*Data excerpts*:
# # # # #

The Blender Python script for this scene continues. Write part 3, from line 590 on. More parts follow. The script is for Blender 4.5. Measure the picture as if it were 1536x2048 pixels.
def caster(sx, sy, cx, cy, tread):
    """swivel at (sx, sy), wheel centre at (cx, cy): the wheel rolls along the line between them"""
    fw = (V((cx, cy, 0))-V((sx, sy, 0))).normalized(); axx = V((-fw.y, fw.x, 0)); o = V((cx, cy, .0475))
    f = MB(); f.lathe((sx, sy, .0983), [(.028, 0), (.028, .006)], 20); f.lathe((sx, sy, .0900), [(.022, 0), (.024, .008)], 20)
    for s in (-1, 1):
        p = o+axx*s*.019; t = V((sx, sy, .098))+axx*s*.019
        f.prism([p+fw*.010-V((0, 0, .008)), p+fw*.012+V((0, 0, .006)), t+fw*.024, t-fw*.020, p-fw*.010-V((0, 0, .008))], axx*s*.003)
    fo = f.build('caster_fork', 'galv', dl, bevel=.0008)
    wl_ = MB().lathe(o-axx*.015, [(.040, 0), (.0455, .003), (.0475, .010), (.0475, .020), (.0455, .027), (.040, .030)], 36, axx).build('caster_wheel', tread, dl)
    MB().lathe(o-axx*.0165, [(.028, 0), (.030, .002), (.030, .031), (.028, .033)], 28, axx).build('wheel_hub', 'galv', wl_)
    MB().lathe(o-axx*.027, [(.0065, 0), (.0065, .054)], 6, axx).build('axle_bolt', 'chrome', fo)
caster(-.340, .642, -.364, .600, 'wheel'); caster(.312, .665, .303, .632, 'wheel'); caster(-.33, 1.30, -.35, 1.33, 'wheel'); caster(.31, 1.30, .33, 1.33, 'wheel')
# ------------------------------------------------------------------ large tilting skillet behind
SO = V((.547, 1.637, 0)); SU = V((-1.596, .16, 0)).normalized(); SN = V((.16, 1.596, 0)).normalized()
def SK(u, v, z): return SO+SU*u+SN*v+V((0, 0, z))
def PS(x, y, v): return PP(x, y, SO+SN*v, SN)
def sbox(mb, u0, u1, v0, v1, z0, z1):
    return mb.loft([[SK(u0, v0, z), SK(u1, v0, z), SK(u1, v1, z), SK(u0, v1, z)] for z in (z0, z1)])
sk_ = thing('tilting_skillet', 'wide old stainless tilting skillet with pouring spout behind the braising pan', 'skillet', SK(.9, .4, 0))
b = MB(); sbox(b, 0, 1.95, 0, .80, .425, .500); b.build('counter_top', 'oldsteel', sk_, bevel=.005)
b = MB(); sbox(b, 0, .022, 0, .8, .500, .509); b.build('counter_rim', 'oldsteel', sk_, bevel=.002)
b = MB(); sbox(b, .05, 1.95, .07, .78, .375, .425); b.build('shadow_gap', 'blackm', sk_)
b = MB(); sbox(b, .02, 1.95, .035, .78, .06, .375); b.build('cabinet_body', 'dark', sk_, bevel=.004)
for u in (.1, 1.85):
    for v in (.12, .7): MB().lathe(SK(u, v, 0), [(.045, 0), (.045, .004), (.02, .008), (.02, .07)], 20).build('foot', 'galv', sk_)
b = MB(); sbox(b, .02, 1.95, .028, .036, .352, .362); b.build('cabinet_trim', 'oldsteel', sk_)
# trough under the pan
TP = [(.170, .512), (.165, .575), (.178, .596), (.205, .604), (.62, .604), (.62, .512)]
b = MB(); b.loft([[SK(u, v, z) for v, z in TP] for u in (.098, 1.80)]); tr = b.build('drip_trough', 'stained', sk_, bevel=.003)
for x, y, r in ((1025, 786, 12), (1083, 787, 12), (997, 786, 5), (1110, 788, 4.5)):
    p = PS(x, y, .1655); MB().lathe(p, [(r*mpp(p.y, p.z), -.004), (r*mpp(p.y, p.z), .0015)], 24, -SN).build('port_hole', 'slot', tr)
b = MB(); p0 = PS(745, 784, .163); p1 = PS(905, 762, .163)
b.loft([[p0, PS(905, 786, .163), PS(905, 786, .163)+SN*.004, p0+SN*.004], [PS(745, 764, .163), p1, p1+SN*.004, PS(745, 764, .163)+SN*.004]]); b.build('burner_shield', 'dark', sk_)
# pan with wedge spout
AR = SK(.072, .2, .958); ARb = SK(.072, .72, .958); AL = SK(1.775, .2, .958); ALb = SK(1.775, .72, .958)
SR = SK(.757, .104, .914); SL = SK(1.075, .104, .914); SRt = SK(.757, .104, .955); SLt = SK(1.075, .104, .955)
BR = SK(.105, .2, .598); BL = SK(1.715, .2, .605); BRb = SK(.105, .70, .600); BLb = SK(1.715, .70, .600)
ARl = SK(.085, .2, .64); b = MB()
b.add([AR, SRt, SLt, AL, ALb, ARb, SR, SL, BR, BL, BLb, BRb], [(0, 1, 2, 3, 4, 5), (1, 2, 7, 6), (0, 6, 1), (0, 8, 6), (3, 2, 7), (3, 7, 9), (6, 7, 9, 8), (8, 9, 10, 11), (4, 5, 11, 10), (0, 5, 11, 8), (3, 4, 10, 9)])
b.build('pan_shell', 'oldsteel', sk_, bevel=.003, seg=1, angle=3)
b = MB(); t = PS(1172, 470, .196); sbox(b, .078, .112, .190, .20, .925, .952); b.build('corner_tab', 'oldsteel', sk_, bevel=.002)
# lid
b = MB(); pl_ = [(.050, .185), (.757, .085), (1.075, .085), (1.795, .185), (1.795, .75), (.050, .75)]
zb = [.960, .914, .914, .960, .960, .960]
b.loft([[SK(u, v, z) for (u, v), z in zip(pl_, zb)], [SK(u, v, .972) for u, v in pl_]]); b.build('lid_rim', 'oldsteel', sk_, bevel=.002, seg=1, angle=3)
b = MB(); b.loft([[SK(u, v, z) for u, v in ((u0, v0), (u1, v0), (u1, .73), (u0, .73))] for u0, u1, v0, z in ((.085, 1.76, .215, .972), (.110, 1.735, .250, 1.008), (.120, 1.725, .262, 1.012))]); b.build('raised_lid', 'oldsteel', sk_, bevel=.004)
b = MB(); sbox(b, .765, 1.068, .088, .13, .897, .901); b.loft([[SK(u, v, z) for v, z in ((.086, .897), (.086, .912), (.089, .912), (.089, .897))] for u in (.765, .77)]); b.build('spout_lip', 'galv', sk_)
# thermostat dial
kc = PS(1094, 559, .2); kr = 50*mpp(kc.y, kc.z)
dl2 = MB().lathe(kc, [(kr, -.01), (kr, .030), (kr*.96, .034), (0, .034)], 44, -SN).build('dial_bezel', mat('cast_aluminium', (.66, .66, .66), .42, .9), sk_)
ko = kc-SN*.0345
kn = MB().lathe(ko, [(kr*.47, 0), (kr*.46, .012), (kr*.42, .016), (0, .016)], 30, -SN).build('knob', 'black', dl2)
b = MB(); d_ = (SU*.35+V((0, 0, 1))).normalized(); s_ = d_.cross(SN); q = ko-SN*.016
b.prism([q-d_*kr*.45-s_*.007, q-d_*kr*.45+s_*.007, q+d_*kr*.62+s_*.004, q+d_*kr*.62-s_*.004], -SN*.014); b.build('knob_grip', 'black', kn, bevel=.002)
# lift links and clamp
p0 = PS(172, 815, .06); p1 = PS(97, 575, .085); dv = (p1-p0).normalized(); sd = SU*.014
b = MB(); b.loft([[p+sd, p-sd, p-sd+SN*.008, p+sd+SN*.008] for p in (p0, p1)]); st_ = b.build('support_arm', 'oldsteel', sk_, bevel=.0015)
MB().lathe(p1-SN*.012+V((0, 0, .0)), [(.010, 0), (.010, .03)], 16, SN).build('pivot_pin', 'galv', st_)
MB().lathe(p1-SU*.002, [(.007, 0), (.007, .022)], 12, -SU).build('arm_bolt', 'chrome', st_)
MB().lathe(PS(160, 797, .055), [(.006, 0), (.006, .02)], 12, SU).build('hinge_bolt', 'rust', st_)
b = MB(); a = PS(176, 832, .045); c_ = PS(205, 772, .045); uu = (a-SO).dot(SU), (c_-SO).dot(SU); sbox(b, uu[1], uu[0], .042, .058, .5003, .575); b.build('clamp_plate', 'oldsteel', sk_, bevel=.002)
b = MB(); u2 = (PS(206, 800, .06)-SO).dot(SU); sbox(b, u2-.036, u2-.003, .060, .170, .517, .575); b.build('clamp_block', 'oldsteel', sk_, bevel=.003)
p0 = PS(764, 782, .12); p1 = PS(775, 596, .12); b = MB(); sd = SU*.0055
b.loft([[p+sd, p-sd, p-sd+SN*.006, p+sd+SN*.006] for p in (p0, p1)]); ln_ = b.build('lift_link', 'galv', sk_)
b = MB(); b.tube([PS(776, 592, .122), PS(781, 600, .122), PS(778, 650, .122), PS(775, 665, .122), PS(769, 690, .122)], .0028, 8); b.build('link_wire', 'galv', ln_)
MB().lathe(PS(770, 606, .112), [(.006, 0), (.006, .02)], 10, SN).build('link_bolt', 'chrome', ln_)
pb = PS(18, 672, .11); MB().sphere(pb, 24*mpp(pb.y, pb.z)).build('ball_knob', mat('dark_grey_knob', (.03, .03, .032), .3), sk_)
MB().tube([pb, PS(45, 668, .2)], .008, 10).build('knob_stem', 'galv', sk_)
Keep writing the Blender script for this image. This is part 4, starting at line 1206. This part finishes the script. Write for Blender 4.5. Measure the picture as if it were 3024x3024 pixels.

# # # # #

*What is asked*: Track down the lines that include the word "sbox" and copy them.

*Finished exercise*:
def sbox(mb, u0, u1, v0, v1, z0, z1):
b = MB(); sbox(b, 0, 1.95, 0, .80, .425, .500); b.build('counter_top', 'oldsteel', sk_, bevel=.005)
b = MB(); sbox(b, 0, .022, 0, .8, .500, .509); b.build('counter_rim', 'oldsteel', sk_, bevel=.002)
b = MB(); sbox(b, .05, 1.95, .07, .78, .375, .425); b.build('shadow_gap', 'blackm', sk_)
b = MB(); sbox(b, .02, 1.95, .035, .78, .06, .375); b.build('cabinet_body', 'dark', sk_, bevel=.004)
b = MB(); sbox(b, .02, 1.95, .028, .036, .352, .362); b.build('cabinet_trim', 'oldsteel', sk_)
b = MB(); t = PS(1172, 470, .196); sbox(b, .078, .112, .190, .20, .925, .952); b.build('corner_tab', 'oldsteel', sk_, bevel=.002)
b = MB(); sbox(b, .765, 1.068, .088, .13, .897, .901); b.loft([[SK(u, v, z) for v, z in ((.086, .897), (.086, .912), (.089, .912), (.089, .897))] for u in (.765, .77)]); b.build('spout_lip', 'galv', sk_)
b = MB(); a = PS(176, 832, .045); c_ = PS(205, 772, .045); uu = (a-SO).dot(SU), (c_-SO).dot(SU); sbox(b, uu[1], uu[0], .042, .058, .5003, .575); b.build('clamp_plate', 'oldsteel', sk_, bevel=.002)
b = MB(); u2 = (PS(206, 800, .06)-SO).dot(SU); sbox(b, u2-.036, u2-.003, .060, .170, .517, .575); b.build('clamp_block', 'oldsteel', sk_, bevel=.003)